Der dritte Fehler ist dann die Konsequenz: „Die Betrachtung ist fast noch wichtiger als das Brevier,“ sagte ein dritter Priester. Die Betrachtung aber ist der subjektive Blick auf die Heilige Schrift, das Brevier aber das objektive Lesen und Beten derselben.

So werden dann die Gläubigen geformt durch die vorgezeigten Tugenden, die Lieblosigkeit im Namen des Übernatürlichen und das subjektive Verständnis der Heiligen Schrift, statt der frommen Unterordnung unter die liebevollen Worte Christi und die Lehre der Kirche. Die Früchte sind verschreckte Gläubige, schmelzende Gemeinden, sich leerende Seminare und ein Aufblühen der Pharisäer und der religiös Wahnsinnigen.

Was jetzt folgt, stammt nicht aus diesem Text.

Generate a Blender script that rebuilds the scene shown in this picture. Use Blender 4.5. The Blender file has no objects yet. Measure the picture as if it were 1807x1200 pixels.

„Nicht jeder, der mich Herr, Herr, anredet, wird in das Himmelreich kommen, sondern nur, wer den Willen meines Vaters tut, der im Himmel ist.“

Mit dem Wort „Herr“ meint Christus nicht die spätere häufige Bezeichnung im Neuen Testament, sondern die Ansprache an den Vorgesetzten. Diese äussere Ehrbezeichnung, z.B. durch die Teilnahme an der Sonntagsmesse und den knieenden Empfang der hl. Kommunion, die Wallfahrt, Sühnenacht und Kreuzwegandacht, genügt nicht, vielmehr ist die Grundeinstellung nötig. Der Mensch urteilt allzu gerne nach einzelnen Taten und Erscheinungsformen. Gott aber vergibt „sieben Mal siebzig Mal.“ Er schaut aus dem Licht des Allwissenden auf die Grundeinstellung, die ständige Bemühung. Wenn man die Grammatik des griechischen Textes untersucht und den Kontext betrachtet, sieht man, dass Gott nicht fragt: „Was hast du getan?“ sondern „Was bist du?“

Selbstverständlich ist die Todsünde ein Bruch im Verhältnis mit Gott und ist immer schwere Bosheit, wenngleich sie nicht aus der Bosheit heraus geschieht, was meistens nur beim Teufel der Fall ist. Darum ist auch hier die Grundeinstellung wichtiger, denn nur aus ihr kann die Sünde wider den Heiligen Geist, also die nicht bereubare kommen. Christi Aufforderung betrifft also die Grundeinstellung, die ständige, schlimmstenfalls in der Schwäche unterbrochene Bemühung, den Willen des Vaters zu tun.

Hier können auch wir alle Wölfe im Schafspelz werden, wenn wir den falschen Hirten folgen, die uns das äusserliche Vorzeigen der Tugenden, die Lieblosigkeit und die Betrachtung der eigenen Perfektion als Wegweiser geben. „Wie der Herr, so's Gscherr,“ sagt man im Österreichischen.

Wir aber haben, wie Christus sagt, nur einen Herrn, seine wahren Diener erkennen wir zuerst an der Liebe, denn, wenn wir die nicht haben, versetzt unser Glaube vielleicht Berge, aber für nichts und wieder nichts.